▶ [Directions for this task]: Pictures do not belong in your copy. Repeat all the other data exactly.

▶ [Supplied information]:
==*==
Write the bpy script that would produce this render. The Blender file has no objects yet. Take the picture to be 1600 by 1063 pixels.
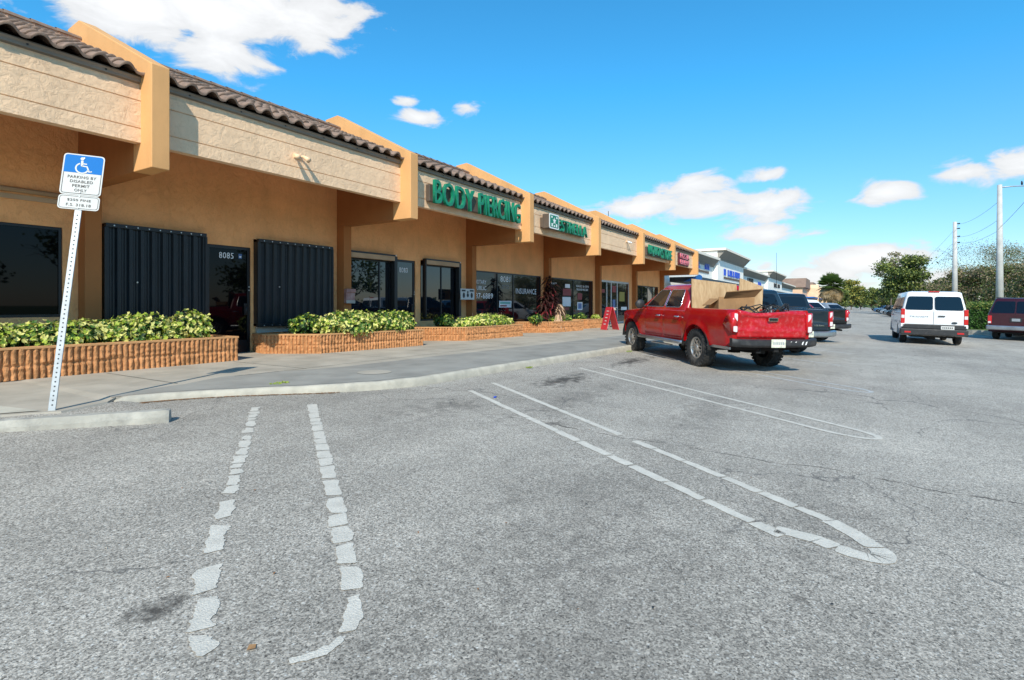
import bpy, math, random
from mathutils import Vector, Matrix, noise
R=random.Random(7)
C=bpy.context.scene.collection
PI=math.pi
def rad(a): return math.radians(a)
def gz(n): return .035-0.0303*max(0.0,min(7.0-n,16.0))

# ------------------------------------------------------------ materials
def nt(m): return m.node_tree.nodes, m.node_tree.links
def mat(name,col,rough=.6,metal=0,spec=.5,var=0,vscale=3,bump=0,bscale=40,bdist=.01,coat=0,stretch=None,dirt=None,dscale=1.2,damt=.4,emit=0):
    m=bpy.data.materials.new(name); m.use_nodes=True
    N,L=nt(m); b=N['Principled BSDF']
    b.inputs['Base Color'].default_value=(*col,1); b.inputs['Roughness'].default_value=rough
    b.inputs['Metallic'].default_value=metal; b.inputs['Specular IOR Level'].default_value=spec
    b.inputs['Coat Weight'].default_value=coat; b.inputs['Coat Roughness'].default_value=.06
    tc=N.new('ShaderNodeTexCoord'); src=tc.outputs['Object']
    if stretch:
        mp=N.new('ShaderNodeMapping'); mp.inputs['Scale'].default_value=stretch
        L.new(src,mp.inputs['Vector']); src=mp.outputs[0]
    colout=None
    if var:
        n=N.new('ShaderNodeTexNoise'); n.inputs['Scale'].default_value=vscale; n.inputs['Detail'].default_value=6
        L.new(src,n.inputs['Vector'])
        mr=N.new('ShaderNodeMapRange'); mr.inputs[1].default_value=.3; mr.inputs[2].default_value=.7
        mr.inputs[3].default_value=1-var; mr.inputs[4].default_value=1+var; L.new(n.outputs['Fac'],mr.inputs[0])
        mx=N.new('ShaderNodeVectorMath'); mx.operation='SCALE'; mx.inputs[0].default_value=col
        L.new(mr.outputs[0],mx.inputs['Scale']); colout=mx.outputs[0]
    if dirt:
        n=N.new('ShaderNodeTexNoise'); n.inputs['Scale'].default_value=dscale; n.inputs['Detail'].default_value=9; n.inputs['Roughness'].default_value=.65
        L.new(src,n.inputs['Vector'])
        mr=N.new('ShaderNodeMapRange'); mr.inputs[1].default_value=.5; mr.inputs[2].default_value=.72
        mr.inputs[3].default_value=0; mr.inputs[4].default_value=damt; L.new(n.outputs['Fac'],mr.inputs[0])
        mx=N.new('ShaderNodeMix'); mx.data_type='RGBA'; mx.inputs[6].default_value=(*col,1); mx.inputs[7].default_value=(*dirt,1)
        L.new(mr.outputs[0],mx.inputs[0])
        if colout: L.new(colout,mx.inputs[6])
        colout=mx.outputs[2]
    if colout: L.new(colout,b.inputs['Base Color'])
    if bump:
        n=N.new('ShaderNodeTexNoise'); n.inputs['Scale'].default_value=bscale; n.inputs['Detail'].default_value=4
        L.new(src,n.inputs['Vector'])
        bp=N.new('ShaderNodeBump'); bp.inputs['Strength'].default_value=bump; bp.inputs['Distance'].default_value=bdist
        L.new(n.outputs['Fac'],bp.inputs['Height']); L.new(bp.outputs[0],b.inputs['Normal'])
    if emit:
        b.inputs['Emission Color'].default_value=(*col,1); b.inputs['Emission Strength'].default_value=emit
    return m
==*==
▶ [Result]:
Write the bpy script that would produce this render. The Blender file has no objects yet. Take the picture to be 1600 by 1063 pixels.
import bpy, math, random
from mathutils import Vector, Matrix, noise
R=random.Random(7)
C=bpy.context.scene.collection
PI=math.pi
def rad(a): return math.radians(a)
def gz(n): return .035-0.0303*max(0.0,min(7.0-n,16.0))

# ------------------------------------------------------------ materials
def nt(m): return m.node_tree.nodes, m.node_tree.links
def mat(name,col,rough=.6,metal=0,spec=.5,var=0,vscale=3,bump=0,bscale=40,bdist=.01,coat=0,stretch=None,dirt=None,dscale=1.2,damt=.4,emit=0):
    m=bpy.data.materials.new(name); m.use_nodes=True
    N,L=nt(m); b=N['Principled BSDF']
    b.inputs['Base Color'].default_value=(*col,1); b.inputs['Roughness'].default_value=rough
    b.inputs['Metallic'].default_value=metal; b.inputs['Specular IOR Level'].default_value=spec
    b.inputs['Coat Weight'].default_value=coat; b.inputs['Coat Roughness'].default_value=.06
    tc=N.new('ShaderNodeTexCoord'); src=tc.outputs['Object']
    if stretch:
        mp=N.new('ShaderNodeMapping'); mp.inputs['Scale'].default_value=stretch
        L.new(src,mp.inputs['Vector']); src=mp.outputs[0]
    colout=None
    if var:
        n=N.new('ShaderNodeTexNoise'); n.inputs['Scale'].default_value=vscale; n.inputs['Detail'].default_value=6
        L.new(src,n.inputs['Vector'])
        mr=N.new('ShaderNodeMapRange'); mr.inputs[1].default_value=.3; mr.inputs[2].default_value=.7
        mr.inputs[3].default_value=1-var; mr.inputs[4].default_value=1+var; L.new(n.outputs['Fac'],mr.inputs[0])
        mx=N.new('ShaderNodeVectorMath'); mx.operation='SCALE'; mx.inputs[0].default_value=col
        L.new(mr.outputs[0],mx.inputs['Scale']); colout=mx.outputs[0]
    if dirt:
        n=N.new('ShaderNodeTexNoise'); n.inputs['Scale'].default_value=dscale; n.inputs['Detail'].default_value=9; n.inputs['Roughness'].default_value=.65
        L.new(src,n.inputs['Vector'])
        mr=N.new('ShaderNodeMapRange'); mr.inputs[1].default_value=.5; mr.inputs[2].default_value=.72
        mr.inputs[3].default_value=0; mr.inputs[4].default_value=damt; L.new(n.outputs['Fac'],mr.inputs[0])
        mx=N.new('ShaderNodeMix'); mx.data_type='RGBA'; mx.inputs[6].default_value=(*col,1); mx.inputs[7].default_value=(*dirt,1)
        L.new(mr.outputs[0],mx.inputs[0])
        if colout: L.new(colout,mx.inputs[6])
        colout=mx.outputs[2]
    if colout: L.new(colout,b.inputs['Base Color'])
    if bump:
        n=N.new('ShaderNodeTexNoise'); n.inputs['Scale'].default_value=bscale; n.inputs['Detail'].default_value=4
        L.new(src,n.inputs['Vector'])
        bp=N.new('ShaderNodeBump'); bp.inputs['Strength'].default_value=bump; bp.inputs['Distance'].default_value=bdist
        L.new(n.outputs['Fac'],bp.inputs['Height']); L.new(bp.outputs[0],b.inputs['Normal'])
    if emit:
        b.inputs['Emission Color'].default_value=(*col,1); b.inputs['Emission Strength'].default_value=emit
    return m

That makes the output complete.